3D scene scripts
● ● ● ● ● ● ●
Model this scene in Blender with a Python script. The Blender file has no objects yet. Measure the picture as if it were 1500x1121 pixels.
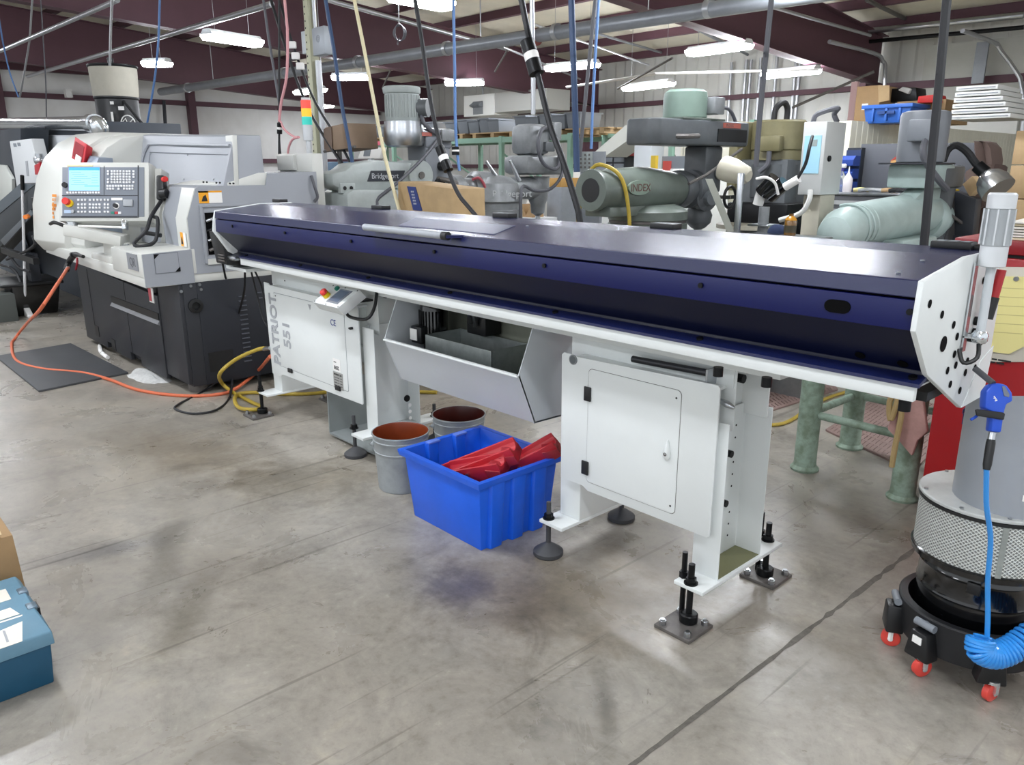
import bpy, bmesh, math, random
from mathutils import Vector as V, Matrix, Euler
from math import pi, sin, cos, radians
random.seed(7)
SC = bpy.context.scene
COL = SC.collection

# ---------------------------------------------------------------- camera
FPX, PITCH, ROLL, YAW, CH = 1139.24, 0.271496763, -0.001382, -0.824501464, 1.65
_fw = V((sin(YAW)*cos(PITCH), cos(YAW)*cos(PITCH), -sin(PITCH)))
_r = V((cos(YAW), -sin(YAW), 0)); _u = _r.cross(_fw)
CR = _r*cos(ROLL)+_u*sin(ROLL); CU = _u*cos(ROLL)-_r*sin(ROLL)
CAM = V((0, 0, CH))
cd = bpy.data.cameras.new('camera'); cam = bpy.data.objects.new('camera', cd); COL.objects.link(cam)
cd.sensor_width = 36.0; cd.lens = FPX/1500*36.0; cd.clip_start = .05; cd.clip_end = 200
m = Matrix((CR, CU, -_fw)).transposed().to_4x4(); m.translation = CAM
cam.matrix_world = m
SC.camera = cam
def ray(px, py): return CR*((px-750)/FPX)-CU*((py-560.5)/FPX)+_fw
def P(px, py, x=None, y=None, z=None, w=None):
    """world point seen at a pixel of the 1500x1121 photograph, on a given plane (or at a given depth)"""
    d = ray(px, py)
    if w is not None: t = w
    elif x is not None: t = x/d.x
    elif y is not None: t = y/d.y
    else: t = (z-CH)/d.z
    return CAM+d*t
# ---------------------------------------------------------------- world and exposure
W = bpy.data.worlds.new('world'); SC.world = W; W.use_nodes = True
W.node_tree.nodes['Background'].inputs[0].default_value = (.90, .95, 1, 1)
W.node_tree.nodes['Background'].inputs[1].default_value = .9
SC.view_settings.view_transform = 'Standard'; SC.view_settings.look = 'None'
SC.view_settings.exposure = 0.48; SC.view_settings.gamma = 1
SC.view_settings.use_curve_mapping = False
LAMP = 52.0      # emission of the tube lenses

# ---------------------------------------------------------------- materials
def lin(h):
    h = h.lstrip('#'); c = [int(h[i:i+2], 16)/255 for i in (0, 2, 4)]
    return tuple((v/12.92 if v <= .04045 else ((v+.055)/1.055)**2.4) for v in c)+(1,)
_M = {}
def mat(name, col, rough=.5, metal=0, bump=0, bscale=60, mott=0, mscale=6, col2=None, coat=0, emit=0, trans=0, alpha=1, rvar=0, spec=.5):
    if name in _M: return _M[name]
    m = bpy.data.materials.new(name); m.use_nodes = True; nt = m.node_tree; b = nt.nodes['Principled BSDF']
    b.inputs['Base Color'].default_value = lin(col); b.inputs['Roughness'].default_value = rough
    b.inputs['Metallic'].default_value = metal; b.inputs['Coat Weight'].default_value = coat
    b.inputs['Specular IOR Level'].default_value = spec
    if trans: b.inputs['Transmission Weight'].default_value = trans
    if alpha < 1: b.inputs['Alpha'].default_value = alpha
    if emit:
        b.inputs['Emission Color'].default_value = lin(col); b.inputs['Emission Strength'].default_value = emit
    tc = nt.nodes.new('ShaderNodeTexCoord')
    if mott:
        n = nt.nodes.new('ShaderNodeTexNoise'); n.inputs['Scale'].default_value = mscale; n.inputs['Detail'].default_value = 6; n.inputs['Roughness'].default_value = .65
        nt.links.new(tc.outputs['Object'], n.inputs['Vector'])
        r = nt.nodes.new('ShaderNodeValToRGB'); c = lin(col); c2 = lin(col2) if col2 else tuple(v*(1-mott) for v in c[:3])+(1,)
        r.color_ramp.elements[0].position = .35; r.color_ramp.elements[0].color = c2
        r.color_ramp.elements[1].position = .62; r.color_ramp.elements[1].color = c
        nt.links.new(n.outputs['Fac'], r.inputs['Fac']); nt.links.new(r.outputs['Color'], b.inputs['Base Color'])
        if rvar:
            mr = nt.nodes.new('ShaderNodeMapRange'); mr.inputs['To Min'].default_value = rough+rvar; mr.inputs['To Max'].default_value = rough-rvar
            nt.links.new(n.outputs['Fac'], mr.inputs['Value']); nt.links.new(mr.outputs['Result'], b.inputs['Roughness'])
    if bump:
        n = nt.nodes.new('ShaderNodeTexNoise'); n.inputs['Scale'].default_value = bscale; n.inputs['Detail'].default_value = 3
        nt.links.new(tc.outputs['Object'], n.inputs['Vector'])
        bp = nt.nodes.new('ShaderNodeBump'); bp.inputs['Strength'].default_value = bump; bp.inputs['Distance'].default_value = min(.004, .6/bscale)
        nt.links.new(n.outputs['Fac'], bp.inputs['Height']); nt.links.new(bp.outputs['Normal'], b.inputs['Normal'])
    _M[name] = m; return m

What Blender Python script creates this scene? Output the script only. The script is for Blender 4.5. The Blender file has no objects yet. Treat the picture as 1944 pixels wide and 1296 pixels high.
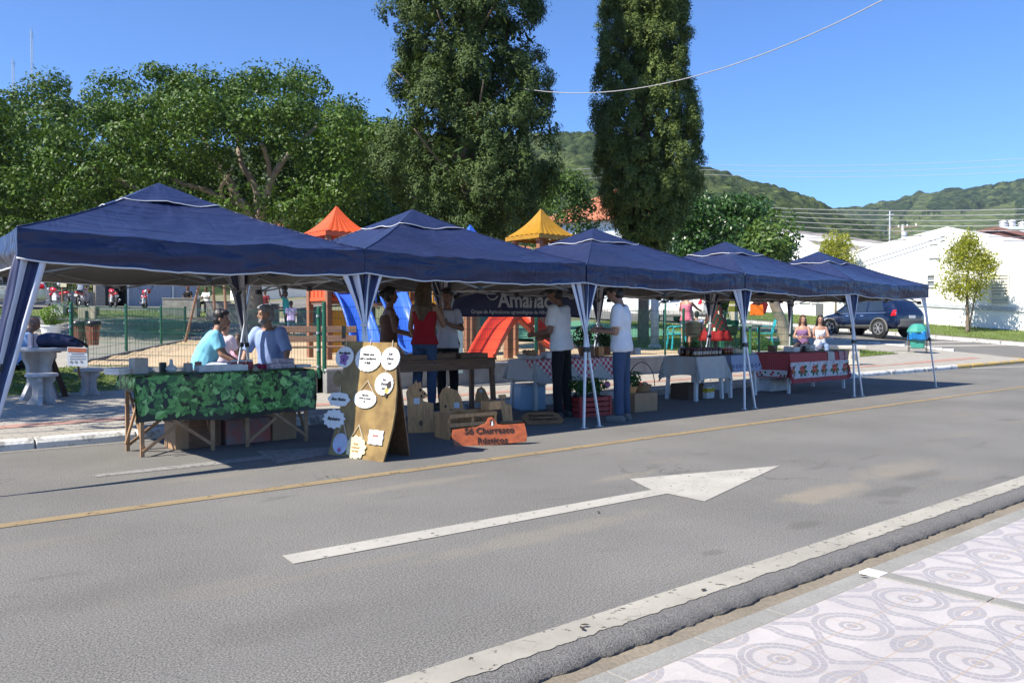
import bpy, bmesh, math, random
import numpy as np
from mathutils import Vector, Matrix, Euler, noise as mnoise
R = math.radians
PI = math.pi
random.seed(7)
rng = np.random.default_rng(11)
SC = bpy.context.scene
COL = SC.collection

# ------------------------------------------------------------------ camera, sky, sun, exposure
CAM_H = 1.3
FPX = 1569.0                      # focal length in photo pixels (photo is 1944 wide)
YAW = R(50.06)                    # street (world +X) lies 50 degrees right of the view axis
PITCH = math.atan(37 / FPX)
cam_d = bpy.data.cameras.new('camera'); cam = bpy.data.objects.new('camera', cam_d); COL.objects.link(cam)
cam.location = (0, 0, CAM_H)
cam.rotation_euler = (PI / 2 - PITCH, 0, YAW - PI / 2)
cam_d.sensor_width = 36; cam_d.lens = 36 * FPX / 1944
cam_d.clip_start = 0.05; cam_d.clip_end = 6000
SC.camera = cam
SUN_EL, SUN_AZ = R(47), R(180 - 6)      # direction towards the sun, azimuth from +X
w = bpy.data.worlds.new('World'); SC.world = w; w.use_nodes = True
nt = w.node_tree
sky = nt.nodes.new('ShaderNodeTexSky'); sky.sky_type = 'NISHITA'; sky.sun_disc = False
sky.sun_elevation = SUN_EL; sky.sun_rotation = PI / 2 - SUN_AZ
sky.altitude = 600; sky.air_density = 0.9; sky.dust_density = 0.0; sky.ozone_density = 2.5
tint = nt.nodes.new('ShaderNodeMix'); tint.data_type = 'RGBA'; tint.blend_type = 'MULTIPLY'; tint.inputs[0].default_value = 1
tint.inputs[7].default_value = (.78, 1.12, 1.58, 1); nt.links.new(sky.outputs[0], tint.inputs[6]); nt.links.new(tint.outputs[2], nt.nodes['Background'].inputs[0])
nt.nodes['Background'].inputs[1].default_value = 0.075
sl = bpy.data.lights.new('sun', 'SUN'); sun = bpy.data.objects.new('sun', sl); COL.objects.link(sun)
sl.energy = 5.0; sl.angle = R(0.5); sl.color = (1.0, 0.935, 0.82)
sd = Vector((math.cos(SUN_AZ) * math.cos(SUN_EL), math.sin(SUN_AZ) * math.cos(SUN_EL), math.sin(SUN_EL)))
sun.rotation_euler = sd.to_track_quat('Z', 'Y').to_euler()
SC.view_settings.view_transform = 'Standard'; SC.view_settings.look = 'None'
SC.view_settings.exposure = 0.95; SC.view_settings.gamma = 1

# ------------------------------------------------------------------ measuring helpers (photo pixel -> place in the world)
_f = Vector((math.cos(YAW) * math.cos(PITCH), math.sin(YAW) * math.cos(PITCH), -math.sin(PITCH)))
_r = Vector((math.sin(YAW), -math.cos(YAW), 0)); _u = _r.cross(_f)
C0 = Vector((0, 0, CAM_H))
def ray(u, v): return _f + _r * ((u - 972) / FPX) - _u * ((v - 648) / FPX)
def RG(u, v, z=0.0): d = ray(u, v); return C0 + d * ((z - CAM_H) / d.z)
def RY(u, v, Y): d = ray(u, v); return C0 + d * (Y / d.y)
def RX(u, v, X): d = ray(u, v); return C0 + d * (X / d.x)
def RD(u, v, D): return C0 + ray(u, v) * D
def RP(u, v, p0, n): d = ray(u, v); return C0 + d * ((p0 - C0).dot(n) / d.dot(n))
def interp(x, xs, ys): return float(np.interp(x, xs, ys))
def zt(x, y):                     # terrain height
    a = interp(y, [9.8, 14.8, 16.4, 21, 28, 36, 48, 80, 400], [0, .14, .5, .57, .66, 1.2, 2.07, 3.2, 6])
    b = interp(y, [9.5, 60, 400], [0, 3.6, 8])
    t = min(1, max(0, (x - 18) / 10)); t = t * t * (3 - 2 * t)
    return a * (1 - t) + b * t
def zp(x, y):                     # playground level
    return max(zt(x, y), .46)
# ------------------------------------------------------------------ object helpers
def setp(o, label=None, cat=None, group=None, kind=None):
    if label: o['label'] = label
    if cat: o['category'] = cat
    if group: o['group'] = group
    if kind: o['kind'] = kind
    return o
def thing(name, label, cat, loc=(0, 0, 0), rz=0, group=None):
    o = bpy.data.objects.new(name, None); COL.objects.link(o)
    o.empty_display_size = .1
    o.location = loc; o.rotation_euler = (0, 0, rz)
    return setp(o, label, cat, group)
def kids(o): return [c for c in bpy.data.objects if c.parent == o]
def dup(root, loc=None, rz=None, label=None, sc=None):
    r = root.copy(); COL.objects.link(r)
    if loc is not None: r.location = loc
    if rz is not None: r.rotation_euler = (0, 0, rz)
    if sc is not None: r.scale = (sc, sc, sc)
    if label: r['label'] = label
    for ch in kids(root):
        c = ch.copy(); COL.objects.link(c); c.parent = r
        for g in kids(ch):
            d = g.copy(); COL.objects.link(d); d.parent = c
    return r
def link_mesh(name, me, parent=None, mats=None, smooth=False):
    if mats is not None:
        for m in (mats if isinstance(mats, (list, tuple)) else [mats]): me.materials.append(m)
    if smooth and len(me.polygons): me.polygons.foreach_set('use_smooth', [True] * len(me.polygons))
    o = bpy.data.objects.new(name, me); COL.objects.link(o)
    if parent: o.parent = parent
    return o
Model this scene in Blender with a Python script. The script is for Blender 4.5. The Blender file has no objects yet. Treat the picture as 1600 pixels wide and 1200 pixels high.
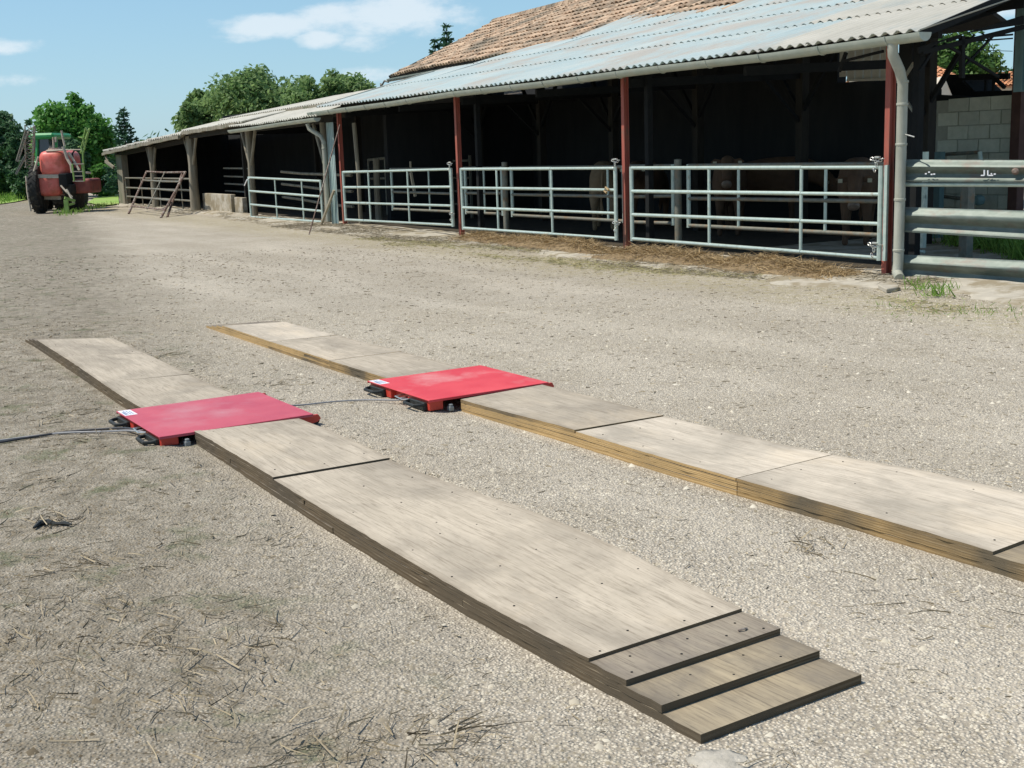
● ● ● ● ● ● ●
**JOB**.
Copy each line containing the word "with" from the data.

**ANSWER TO THIS PROBLEM**.
Model this scene in Blender with a Python script. The Blender file has no objects yet. Measure the picture as if it were 1500x1121 pixels.
Model this scene in Blender with a Python script. The script is for Blender 4.5. The Blender file has no objects yet. Treat the picture as 1600 pixels wide and 1200 pixels high.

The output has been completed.